Arrays and records
A data structure organises related data so a program can store and retrieve it efficiently. AQA GCSE covers two: arrays (one and two dimensional) and records.
Arrays (1D)
A 1-D array is an ordered list of items of the same type, accessed by an integer index. AQA pseudocode is 0-indexed, so the first element is at position 0.
SET names TO ["Aisha", "Ben", "Chloe", "Dan"]

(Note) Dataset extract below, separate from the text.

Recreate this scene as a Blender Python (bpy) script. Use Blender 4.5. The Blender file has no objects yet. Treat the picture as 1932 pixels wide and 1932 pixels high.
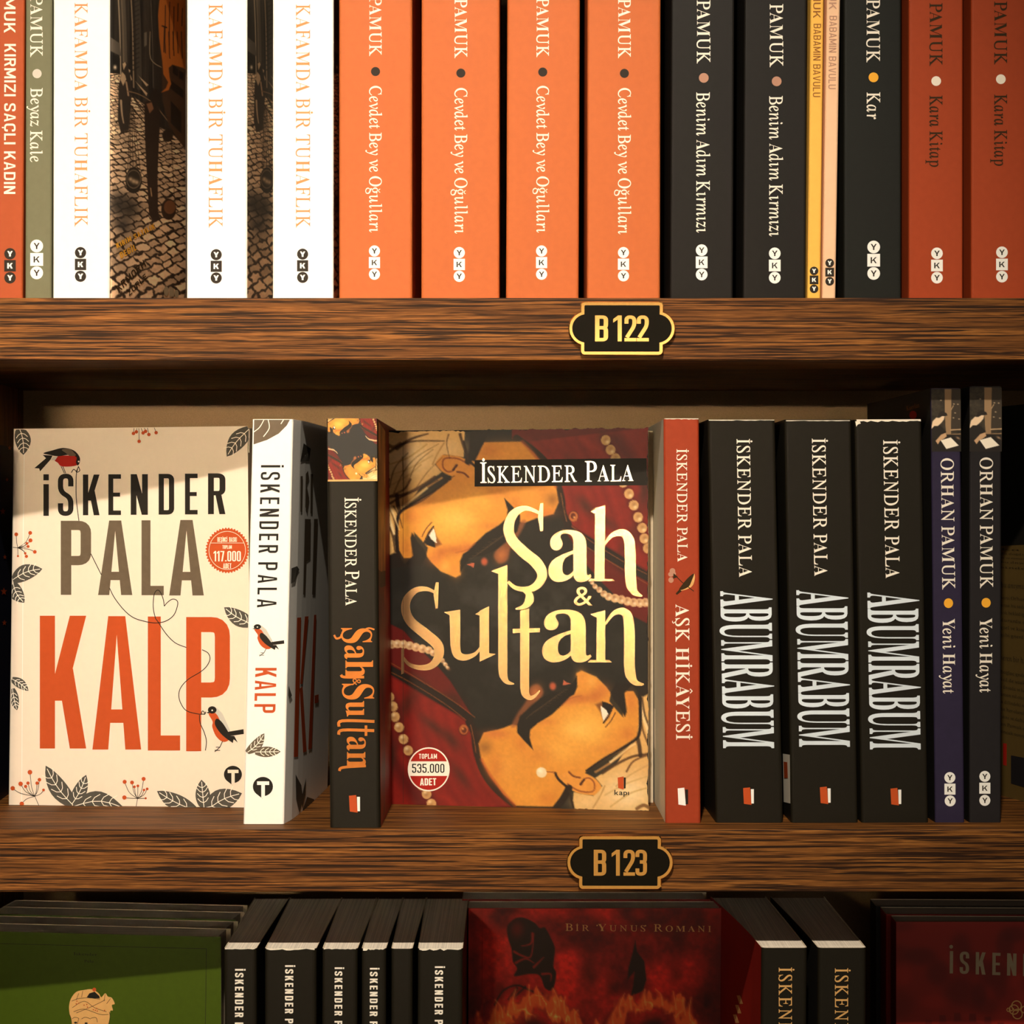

OUTPUT names[0] -- prints "Aisha"
OUTPUT names[3] -- prints "Dan"
SET names[1] TO "Ben Senior"
- The whole array has a size —
LEN(names)returns 4. - Use a loop to process every element:
FOR i FROM 0 TO LEN(names) - 1
OUTPUT names[i]
ENDFOR
Why use arrays?
- Fixed memory — array contents are contiguous in memory; access by index is constant-time.
- Loops over data — easy to iterate.
- Algorithms — searches and sorts are written for arrays.
2D arrays
A 2-D array is a grid (rows × columns). It's like an array of arrays. Access uses two indices: grid[row][col].
SET seating TO [
["Anna", "Ben", "Carla"],
["Dani", "Eli", "Faye"]
]
OUTPUT seating[0][0] -- "Anna"
OUTPUT seating[1][2] -- "Faye"
Use a nested loop to process every cell:
FOR row FROM 0 TO LEN(seating) - 1
FOR col FROM 0 TO LEN(seating[row]) - 1
OUTPUT seating[row][col]
ENDFOR
ENDFOR
Common 2D-array uses: chess boards, spreadsheets, image pixel grids.
Records
A record groups together related data of possibly different types under one name. Each piece is a field with its own name. (In some languages this is called a "struct" or "object".)
RECORD Student
name : string
age : integer
grade : character
ENDRECORD
SET pupil1 TO Student("Aisha", 15, 'A')
OUTPUT pupil1.name -- "Aisha"
OUTPUT pupil1.grade -- 'A'
Records are perfect when each item has many attributes — a Book has title, author, ISBN, year — that don't share a type.
Choosing array vs record
- All items the same type, ordered by position → array.
- Several different attributes per item → record.
- Many items, each with several attributes → array of records.
RECORD Student ... ENDRECORD
SET students TO [Student("Aisha", 15, 'A'), Student("Ben", 14, 'B'), ...]
OUTPUT students[0].name
⚠Common mistakes— Pitfalls
- Off-by-one indexing. First index is 0; last is LEN − 1.
- Index out of bounds.
names[10]on a 4-element list crashes. - Confusing rows and columns in 2D arrays.
grid[row][col]— row first. - Forgetting that arrays are fixed-size in some languages (Python lists grow; static arrays don't).
- Comparing two arrays with = rarely works — usually compares references, not contents.
✦Worked example— Worked examples
Example 1. Find the largest number in an array.
SET largest TO numbers[0]
FOR i FROM 1 TO LEN(numbers) - 1
IF numbers[i] > largest THEN
SET largest TO numbers[i]
ENDIF
ENDFOR
OUTPUT largest
Example 2. Count how many "A" grades in a 2D array results[year][student]:
SET count TO 0
FOR y FROM 0 TO LEN(results) - 1
FOR s FROM 0 TO LEN(results[y]) - 1
IF results[y][s] = 'A' THEN
SET count TO count + 1
ENDIF
ENDFOR
ENDFOR
Example 3. Define a Book record and store an array of them:
RECORD Book
title : string
author : string
year : integer
ENDRECORD
SET library TO [
Book("Dune", "Herbert", 1965),
Book("1984", "Orwell", 1949)
]
➜Try this— Quick check
What does grid[2][1] refer to in a 4 × 3 grid? Row 2 (third row, since 0-indexed), column 1 (second column).